■ **Input data**

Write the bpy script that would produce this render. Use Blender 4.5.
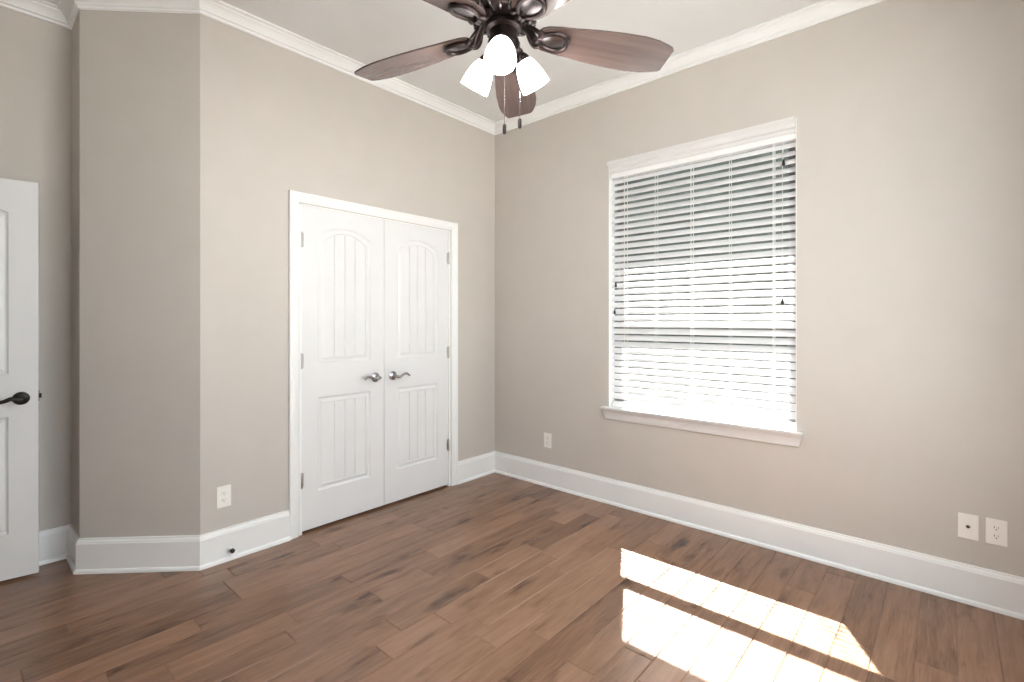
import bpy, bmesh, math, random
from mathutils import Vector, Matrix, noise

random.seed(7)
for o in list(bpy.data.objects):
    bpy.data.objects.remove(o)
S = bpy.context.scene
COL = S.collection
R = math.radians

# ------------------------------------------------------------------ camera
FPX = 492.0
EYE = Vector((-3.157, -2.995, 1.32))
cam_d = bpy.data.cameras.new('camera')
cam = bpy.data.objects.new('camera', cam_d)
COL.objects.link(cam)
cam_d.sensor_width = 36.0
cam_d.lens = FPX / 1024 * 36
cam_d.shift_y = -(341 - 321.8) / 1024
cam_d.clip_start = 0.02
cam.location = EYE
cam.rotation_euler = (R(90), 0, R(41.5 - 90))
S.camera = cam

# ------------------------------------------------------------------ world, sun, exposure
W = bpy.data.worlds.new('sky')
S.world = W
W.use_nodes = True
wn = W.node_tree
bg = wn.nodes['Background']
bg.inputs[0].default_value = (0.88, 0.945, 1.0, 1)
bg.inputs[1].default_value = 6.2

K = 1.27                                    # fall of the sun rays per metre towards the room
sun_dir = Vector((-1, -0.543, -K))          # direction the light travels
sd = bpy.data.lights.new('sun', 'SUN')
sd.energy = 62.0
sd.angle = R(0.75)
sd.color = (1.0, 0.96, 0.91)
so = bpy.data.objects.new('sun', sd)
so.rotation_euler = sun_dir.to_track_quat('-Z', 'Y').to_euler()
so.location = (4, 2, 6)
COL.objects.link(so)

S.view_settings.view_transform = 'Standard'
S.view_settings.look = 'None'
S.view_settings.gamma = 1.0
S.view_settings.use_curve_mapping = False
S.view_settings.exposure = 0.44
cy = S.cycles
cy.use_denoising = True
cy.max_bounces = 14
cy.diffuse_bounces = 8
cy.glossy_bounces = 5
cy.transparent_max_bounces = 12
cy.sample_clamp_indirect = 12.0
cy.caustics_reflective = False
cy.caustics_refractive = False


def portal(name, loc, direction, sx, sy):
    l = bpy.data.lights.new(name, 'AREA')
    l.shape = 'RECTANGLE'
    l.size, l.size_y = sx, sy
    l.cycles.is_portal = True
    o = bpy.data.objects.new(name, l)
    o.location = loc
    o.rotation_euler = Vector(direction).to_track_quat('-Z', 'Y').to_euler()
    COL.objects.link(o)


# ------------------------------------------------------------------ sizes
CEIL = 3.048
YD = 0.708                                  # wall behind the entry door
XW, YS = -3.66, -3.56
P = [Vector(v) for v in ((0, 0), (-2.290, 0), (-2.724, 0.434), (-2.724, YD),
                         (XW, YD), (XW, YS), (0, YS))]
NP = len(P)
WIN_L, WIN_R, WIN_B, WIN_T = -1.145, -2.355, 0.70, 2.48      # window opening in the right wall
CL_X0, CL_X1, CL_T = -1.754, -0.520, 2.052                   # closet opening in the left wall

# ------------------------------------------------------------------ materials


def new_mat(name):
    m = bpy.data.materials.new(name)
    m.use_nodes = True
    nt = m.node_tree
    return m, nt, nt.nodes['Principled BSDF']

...

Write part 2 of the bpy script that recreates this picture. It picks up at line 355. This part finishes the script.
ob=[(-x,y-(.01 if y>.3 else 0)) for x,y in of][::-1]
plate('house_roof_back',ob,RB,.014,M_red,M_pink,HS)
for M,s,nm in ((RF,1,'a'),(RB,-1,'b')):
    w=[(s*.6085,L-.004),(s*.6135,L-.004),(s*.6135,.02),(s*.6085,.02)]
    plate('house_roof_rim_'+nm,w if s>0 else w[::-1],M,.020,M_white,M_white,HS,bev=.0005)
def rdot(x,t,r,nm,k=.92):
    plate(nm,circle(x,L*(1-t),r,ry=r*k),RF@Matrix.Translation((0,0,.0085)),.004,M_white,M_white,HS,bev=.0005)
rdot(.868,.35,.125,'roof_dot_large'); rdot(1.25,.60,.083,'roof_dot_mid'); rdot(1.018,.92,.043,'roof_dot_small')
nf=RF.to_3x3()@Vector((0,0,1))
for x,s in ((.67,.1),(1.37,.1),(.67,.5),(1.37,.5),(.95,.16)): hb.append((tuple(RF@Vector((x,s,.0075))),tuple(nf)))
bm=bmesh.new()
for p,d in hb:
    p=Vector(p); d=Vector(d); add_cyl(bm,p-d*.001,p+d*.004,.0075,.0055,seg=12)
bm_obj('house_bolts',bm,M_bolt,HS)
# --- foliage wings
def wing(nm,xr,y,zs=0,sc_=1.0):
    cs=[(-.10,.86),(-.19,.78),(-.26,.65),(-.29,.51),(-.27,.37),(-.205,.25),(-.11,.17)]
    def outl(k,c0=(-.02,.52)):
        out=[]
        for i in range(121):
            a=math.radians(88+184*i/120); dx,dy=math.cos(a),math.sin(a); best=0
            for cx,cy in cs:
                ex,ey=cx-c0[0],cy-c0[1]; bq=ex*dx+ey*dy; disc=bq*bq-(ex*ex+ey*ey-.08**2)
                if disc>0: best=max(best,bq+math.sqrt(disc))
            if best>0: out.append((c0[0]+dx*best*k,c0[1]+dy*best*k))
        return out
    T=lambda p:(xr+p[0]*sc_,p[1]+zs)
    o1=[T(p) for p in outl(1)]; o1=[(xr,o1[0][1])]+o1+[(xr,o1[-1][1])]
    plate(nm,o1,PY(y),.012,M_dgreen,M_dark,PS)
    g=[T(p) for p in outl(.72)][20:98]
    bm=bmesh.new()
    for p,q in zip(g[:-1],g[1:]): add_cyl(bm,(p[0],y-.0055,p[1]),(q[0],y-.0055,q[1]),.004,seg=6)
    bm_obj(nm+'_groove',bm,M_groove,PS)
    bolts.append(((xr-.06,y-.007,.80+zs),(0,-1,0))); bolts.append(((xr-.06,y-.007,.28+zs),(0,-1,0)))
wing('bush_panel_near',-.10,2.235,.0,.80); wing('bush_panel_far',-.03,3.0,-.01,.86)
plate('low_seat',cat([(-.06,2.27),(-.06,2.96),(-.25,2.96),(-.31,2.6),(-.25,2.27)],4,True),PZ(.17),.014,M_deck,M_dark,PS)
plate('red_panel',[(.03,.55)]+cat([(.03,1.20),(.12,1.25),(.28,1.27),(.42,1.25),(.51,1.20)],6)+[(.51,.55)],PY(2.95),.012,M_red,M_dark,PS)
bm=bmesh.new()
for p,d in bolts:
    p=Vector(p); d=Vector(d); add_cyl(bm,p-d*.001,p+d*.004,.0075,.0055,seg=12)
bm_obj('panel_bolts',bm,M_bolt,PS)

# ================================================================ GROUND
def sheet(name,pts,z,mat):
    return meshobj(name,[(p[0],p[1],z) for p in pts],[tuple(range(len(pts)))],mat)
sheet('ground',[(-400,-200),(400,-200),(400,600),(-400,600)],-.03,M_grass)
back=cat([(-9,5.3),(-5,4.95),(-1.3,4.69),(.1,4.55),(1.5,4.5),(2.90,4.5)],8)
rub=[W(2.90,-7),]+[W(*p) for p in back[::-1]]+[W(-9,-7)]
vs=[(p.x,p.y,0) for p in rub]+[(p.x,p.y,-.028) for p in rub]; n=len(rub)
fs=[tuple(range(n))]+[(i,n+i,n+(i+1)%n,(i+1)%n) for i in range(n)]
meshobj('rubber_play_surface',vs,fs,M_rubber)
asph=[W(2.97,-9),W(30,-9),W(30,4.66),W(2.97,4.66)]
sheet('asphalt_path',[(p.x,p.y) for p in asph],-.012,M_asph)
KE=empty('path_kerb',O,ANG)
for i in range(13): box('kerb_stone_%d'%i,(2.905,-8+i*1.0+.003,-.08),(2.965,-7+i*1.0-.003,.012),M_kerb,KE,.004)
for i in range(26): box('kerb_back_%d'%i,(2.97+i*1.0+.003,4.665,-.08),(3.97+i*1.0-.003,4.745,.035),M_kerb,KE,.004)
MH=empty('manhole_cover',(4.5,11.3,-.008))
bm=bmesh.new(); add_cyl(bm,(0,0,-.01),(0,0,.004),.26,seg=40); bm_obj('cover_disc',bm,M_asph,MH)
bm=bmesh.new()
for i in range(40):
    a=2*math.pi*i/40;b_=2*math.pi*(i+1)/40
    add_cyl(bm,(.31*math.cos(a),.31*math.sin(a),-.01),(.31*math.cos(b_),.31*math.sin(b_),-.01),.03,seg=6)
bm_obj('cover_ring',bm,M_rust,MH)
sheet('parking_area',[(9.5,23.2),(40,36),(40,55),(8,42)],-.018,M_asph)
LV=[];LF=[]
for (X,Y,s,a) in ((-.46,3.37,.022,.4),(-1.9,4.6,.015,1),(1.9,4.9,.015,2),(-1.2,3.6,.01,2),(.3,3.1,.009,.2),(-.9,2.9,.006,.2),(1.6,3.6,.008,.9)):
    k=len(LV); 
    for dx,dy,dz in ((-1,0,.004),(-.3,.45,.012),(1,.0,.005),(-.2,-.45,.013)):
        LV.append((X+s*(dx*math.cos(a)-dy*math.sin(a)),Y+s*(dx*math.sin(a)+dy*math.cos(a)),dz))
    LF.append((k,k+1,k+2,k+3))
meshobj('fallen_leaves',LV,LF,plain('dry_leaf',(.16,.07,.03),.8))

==

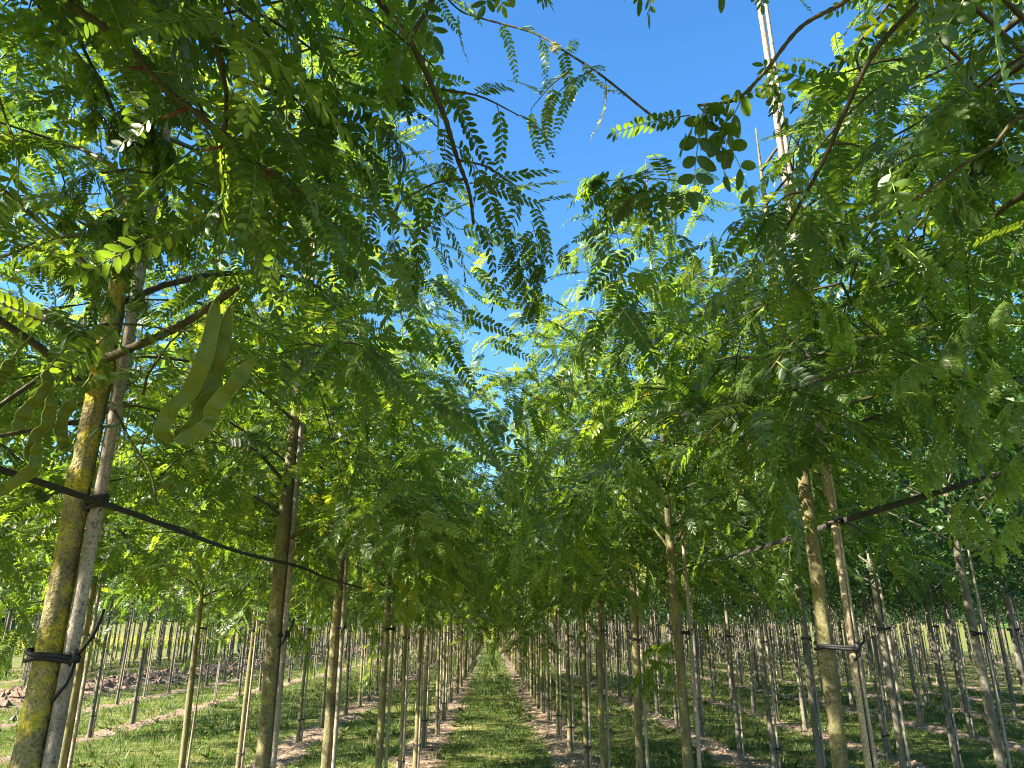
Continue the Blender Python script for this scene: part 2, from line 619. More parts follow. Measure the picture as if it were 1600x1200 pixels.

■ **The exercise**
Above are records with pictures. Reproduce exactly only the lines from the line with "Write the bpy" through the line with "COL.objects.link(so)", both ends included, and leave the pictures out.

■ **Answer for this exercise**
Write the bpy script that would produce this render. Use Blender 4.5.
import bpy, bmesh, math, random
from mathutils import Vector, Matrix, noise

random.seed(7)
for o in list(bpy.data.objects):
    bpy.data.objects.remove(o)
S = bpy.context.scene
COL = S.collection
R = math.radians

# ------------------------------------------------------------------ camera
FPX = 492.0
EYE = Vector((-3.157, -2.995, 1.32))
cam_d = bpy.data.cameras.new('camera')
cam = bpy.data.objects.new('camera', cam_d)
COL.objects.link(cam)
cam_d.sensor_width = 36.0
cam_d.lens = FPX / 1024 * 36
cam_d.shift_y = -(341 - 321.8) / 1024
cam_d.clip_start = 0.02
cam.location = EYE
cam.rotation_euler = (R(90), 0, R(41.5 - 90))
S.camera = cam

# ------------------------------------------------------------------ world, sun, exposure
W = bpy.data.worlds.new('sky')
S.world = W
W.use_nodes = True
wn = W.node_tree
bg = wn.nodes['Background']
bg.inputs[0].default_value = (0.88, 0.945, 1.0, 1)
bg.inputs[1].default_value = 6.2

K = 1.27                                    # fall of the sun rays per metre towards the room
sun_dir = Vector((-1, -0.543, -K))          # direction the light travels
sd = bpy.data.lights.new('sun', 'SUN')
sd.energy = 62.0
sd.angle = R(0.75)
sd.color = (1.0, 0.96, 0.91)
so = bpy.data.objects.new('sun', sd)
so.rotation_euler = sun_dir.to_track_quat('-Z', 'Y').to_euler()
so.location = (4, 2, 6)
COL.objects.link(so)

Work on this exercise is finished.